_Problem statement:_ Here is the task for the listing below: output exactly the lines from the one containing "Recreate this scene" through the one containing "px wide photograph", and leave out the pictures.

** start Input data **

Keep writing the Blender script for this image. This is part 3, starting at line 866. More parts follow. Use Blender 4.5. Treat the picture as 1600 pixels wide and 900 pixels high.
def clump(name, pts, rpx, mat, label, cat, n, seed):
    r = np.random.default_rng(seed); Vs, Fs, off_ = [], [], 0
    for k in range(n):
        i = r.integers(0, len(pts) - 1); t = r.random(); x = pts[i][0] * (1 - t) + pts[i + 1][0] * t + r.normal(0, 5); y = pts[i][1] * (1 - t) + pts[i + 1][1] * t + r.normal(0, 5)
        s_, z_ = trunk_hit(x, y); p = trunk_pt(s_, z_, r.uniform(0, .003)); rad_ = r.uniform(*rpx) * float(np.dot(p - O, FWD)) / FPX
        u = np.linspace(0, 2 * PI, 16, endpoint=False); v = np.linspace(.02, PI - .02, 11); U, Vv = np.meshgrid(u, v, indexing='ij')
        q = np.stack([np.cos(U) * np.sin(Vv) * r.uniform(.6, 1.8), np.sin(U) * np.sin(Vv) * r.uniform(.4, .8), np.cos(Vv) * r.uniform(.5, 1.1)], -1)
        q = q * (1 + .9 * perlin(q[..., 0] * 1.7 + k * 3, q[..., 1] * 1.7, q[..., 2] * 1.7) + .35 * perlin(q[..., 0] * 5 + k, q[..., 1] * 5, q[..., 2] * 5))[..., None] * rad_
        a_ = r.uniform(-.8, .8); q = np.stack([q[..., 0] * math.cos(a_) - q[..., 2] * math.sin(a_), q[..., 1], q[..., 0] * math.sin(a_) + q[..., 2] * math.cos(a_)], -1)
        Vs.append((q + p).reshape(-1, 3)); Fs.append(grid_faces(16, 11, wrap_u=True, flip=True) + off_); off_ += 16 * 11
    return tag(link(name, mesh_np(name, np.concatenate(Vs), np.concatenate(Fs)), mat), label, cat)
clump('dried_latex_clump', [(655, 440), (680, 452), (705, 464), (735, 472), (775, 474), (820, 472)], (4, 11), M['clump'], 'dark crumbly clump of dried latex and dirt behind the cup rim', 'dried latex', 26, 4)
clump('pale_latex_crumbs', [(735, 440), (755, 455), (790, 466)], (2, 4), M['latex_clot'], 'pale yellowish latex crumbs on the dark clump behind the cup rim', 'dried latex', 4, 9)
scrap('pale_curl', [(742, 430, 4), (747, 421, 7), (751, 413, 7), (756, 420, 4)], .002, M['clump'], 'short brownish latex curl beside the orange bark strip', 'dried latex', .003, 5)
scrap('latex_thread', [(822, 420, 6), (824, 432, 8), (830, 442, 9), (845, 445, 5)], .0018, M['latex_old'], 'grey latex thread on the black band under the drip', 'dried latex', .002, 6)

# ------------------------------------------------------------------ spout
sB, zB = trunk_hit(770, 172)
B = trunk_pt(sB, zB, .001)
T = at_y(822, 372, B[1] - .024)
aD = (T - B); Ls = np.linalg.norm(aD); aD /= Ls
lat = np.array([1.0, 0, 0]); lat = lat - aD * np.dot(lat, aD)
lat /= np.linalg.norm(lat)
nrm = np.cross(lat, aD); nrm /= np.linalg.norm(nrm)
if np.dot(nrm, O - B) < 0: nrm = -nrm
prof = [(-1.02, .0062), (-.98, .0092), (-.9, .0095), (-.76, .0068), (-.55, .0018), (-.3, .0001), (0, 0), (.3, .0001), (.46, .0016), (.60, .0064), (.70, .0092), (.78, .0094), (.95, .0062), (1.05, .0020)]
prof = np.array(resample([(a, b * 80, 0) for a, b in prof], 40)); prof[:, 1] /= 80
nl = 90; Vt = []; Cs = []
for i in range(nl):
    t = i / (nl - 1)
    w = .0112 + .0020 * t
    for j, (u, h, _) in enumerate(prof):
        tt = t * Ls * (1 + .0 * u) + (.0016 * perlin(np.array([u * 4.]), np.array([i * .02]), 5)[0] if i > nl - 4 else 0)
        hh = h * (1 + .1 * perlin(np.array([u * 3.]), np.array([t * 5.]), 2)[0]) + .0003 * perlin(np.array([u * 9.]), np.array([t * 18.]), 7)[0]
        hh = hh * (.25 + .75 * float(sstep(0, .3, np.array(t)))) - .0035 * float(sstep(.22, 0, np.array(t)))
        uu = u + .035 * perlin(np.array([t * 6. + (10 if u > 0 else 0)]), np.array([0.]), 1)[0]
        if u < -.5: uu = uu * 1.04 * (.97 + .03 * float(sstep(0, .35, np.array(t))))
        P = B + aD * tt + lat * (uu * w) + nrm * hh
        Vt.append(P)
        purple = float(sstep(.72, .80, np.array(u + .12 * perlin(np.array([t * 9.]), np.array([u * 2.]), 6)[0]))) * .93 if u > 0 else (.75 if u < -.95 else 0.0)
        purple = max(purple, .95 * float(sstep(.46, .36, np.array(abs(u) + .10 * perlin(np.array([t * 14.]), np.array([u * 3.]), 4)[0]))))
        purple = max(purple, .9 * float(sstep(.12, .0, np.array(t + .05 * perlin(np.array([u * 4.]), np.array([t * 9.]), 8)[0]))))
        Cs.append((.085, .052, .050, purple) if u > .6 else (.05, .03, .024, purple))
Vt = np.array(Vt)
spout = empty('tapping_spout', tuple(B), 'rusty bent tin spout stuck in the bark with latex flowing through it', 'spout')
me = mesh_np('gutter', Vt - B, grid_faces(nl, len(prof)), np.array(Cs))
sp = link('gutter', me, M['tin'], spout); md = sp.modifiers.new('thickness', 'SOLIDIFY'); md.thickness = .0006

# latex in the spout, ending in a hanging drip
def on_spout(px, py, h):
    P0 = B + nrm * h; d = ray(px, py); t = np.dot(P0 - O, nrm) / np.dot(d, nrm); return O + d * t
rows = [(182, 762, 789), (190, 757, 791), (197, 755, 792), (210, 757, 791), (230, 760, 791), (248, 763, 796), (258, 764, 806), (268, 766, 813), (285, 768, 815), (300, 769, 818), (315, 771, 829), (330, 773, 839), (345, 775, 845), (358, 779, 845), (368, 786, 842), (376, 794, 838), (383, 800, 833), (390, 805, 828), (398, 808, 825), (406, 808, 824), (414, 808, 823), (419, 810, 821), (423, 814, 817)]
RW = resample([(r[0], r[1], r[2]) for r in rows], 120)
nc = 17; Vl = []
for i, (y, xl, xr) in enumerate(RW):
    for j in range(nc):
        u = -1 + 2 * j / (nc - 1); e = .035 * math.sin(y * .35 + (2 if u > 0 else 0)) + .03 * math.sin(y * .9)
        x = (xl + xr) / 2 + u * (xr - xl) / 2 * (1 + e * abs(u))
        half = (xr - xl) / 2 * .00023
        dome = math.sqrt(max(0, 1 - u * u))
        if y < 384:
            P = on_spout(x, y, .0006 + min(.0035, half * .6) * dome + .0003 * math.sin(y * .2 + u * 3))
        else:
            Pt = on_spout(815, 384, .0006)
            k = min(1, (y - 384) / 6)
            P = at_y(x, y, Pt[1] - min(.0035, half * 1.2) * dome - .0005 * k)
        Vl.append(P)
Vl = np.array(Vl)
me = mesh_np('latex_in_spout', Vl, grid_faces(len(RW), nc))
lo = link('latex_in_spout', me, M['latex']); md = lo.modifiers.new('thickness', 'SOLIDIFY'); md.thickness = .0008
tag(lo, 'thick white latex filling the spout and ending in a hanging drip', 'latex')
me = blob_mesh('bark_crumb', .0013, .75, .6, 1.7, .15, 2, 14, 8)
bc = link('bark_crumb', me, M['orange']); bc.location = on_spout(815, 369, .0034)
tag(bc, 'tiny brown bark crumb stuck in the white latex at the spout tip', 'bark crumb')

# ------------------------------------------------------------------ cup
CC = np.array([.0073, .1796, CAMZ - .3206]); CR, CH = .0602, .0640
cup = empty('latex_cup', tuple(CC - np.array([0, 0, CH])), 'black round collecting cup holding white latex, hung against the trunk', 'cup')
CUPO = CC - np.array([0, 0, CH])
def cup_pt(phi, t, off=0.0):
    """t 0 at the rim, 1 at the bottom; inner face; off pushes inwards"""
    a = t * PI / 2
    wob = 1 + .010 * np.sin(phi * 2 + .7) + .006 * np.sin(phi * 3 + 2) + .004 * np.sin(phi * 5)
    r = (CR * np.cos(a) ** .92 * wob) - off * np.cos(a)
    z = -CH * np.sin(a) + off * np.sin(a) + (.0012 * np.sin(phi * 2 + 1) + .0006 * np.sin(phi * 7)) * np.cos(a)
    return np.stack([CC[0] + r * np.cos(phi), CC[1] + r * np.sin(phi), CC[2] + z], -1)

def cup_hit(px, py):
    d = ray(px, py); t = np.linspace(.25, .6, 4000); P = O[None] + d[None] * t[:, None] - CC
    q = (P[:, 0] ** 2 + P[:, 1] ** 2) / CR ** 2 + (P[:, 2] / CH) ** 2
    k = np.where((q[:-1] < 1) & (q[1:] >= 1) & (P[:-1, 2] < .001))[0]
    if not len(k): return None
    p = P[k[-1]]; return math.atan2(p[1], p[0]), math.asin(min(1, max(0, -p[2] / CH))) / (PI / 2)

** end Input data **
** start Input data **

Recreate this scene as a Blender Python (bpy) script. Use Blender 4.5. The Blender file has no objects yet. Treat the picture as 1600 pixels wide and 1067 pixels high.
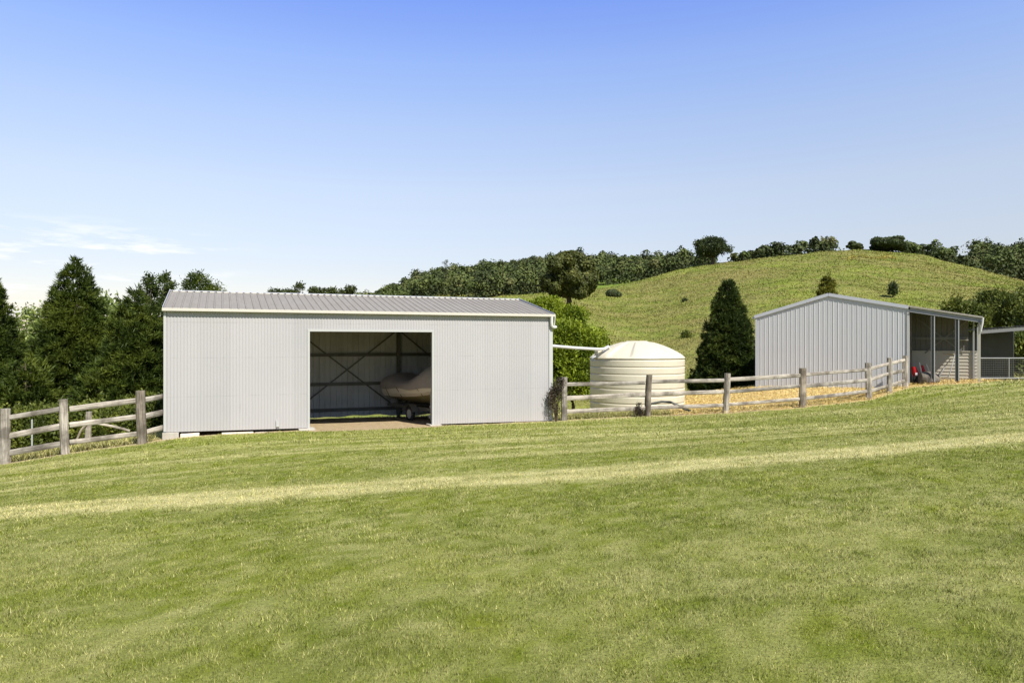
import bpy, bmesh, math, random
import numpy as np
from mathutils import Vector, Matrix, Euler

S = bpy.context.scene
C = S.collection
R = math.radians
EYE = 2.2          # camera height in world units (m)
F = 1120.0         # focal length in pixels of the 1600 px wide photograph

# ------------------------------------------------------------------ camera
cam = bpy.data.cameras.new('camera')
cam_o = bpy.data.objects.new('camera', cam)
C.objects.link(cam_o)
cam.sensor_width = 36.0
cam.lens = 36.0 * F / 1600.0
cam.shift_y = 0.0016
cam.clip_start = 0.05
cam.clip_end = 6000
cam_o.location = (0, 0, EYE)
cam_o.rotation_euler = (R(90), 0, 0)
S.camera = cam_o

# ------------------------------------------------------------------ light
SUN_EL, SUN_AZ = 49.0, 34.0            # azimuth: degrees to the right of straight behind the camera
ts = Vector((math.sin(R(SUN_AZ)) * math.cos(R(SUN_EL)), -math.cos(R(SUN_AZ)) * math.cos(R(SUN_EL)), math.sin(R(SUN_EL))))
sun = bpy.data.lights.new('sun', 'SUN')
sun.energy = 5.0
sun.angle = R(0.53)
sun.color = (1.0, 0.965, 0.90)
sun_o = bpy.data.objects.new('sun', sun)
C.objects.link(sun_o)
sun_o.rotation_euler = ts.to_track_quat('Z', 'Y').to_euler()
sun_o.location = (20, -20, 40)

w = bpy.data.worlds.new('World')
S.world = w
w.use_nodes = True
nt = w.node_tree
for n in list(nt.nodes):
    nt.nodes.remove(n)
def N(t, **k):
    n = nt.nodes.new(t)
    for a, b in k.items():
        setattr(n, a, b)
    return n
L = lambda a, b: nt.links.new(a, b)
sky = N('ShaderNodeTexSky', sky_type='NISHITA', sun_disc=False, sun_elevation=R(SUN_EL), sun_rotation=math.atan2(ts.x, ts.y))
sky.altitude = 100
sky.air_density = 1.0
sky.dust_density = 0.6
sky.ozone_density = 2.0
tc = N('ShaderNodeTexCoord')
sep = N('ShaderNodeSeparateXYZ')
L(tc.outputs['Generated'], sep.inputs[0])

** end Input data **
** start Input data **

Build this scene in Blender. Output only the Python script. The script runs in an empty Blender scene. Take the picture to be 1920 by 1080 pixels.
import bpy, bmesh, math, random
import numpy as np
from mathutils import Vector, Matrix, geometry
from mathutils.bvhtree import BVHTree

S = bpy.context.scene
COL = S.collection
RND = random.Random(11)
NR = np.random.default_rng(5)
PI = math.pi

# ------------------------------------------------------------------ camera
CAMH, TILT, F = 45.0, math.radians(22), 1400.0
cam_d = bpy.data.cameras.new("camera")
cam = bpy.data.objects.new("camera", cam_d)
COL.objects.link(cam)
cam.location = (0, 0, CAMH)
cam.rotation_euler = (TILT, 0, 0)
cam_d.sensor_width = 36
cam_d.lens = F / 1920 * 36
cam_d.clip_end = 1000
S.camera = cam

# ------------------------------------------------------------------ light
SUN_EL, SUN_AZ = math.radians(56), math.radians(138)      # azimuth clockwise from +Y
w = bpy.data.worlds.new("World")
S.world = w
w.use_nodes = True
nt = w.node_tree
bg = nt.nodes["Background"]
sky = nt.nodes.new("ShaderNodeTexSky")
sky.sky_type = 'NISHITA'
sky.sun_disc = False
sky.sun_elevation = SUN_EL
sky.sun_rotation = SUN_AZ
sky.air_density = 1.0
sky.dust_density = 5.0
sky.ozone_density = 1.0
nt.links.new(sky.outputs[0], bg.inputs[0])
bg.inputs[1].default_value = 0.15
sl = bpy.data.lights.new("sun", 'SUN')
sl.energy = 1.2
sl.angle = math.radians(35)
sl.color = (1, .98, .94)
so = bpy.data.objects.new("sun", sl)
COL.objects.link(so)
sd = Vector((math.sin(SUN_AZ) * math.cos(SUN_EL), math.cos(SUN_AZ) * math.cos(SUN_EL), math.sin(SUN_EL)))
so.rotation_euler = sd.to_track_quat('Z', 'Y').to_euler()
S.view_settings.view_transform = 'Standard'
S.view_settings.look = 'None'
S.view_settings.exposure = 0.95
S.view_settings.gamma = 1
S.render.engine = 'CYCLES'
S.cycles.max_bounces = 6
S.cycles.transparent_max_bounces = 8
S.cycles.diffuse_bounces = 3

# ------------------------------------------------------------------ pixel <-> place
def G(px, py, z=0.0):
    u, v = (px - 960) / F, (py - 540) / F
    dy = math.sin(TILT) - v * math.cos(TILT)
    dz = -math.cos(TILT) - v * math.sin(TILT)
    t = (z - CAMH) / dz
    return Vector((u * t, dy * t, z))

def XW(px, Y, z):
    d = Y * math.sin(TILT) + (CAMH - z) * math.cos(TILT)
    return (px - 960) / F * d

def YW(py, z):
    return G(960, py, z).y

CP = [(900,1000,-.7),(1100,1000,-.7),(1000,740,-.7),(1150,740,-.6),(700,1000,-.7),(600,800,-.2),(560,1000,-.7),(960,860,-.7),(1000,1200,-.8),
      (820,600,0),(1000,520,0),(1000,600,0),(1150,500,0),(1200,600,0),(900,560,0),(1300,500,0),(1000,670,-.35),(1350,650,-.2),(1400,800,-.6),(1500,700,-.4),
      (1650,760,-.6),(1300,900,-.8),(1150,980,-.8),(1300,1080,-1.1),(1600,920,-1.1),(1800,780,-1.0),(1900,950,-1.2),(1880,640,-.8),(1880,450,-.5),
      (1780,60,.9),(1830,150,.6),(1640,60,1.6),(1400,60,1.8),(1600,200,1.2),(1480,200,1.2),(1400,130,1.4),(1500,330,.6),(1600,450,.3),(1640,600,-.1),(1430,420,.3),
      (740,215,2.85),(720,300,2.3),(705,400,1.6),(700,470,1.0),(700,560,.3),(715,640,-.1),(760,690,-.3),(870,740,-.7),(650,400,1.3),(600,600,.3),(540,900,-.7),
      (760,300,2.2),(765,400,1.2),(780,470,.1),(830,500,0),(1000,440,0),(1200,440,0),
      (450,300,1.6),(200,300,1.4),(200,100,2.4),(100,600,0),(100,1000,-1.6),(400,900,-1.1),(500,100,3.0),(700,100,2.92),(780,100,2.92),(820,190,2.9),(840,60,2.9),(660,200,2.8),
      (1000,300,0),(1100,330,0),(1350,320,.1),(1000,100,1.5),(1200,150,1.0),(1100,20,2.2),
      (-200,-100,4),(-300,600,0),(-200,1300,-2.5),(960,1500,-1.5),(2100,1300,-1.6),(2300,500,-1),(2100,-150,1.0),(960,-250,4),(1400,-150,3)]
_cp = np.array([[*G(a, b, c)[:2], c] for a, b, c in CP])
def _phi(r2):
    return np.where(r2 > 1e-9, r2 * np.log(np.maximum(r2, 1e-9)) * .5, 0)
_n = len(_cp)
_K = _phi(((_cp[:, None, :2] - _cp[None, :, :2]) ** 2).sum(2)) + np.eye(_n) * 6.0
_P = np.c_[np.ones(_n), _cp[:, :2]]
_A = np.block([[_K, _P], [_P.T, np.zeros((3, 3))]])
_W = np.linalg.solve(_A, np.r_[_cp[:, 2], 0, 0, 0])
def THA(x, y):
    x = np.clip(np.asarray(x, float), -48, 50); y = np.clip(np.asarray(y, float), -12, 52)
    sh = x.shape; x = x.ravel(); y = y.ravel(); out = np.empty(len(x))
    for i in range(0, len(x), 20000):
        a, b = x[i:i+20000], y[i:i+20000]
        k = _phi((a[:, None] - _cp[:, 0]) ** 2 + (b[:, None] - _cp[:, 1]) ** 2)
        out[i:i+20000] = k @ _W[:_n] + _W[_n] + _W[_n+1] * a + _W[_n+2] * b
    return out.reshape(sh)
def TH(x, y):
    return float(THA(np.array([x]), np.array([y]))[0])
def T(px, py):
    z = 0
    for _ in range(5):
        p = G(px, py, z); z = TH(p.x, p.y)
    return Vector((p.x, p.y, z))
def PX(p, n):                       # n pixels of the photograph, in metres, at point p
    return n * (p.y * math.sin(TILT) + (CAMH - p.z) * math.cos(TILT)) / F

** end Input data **

_Solution to this task:_
Recreate this scene as a Blender Python (bpy) script. Use Blender 4.5. The Blender file has no objects yet. Treat the picture as 1600 pixels wide and 1067 pixels high.
import bpy, bmesh, math, random
import numpy as np
from mathutils import Vector, Matrix, Euler

S = bpy.context.scene
C = S.collection
R = math.radians
EYE = 2.2          # camera height in world units (m)
F = 1120.0         # focal length in pixels of the 1600 px wide photograph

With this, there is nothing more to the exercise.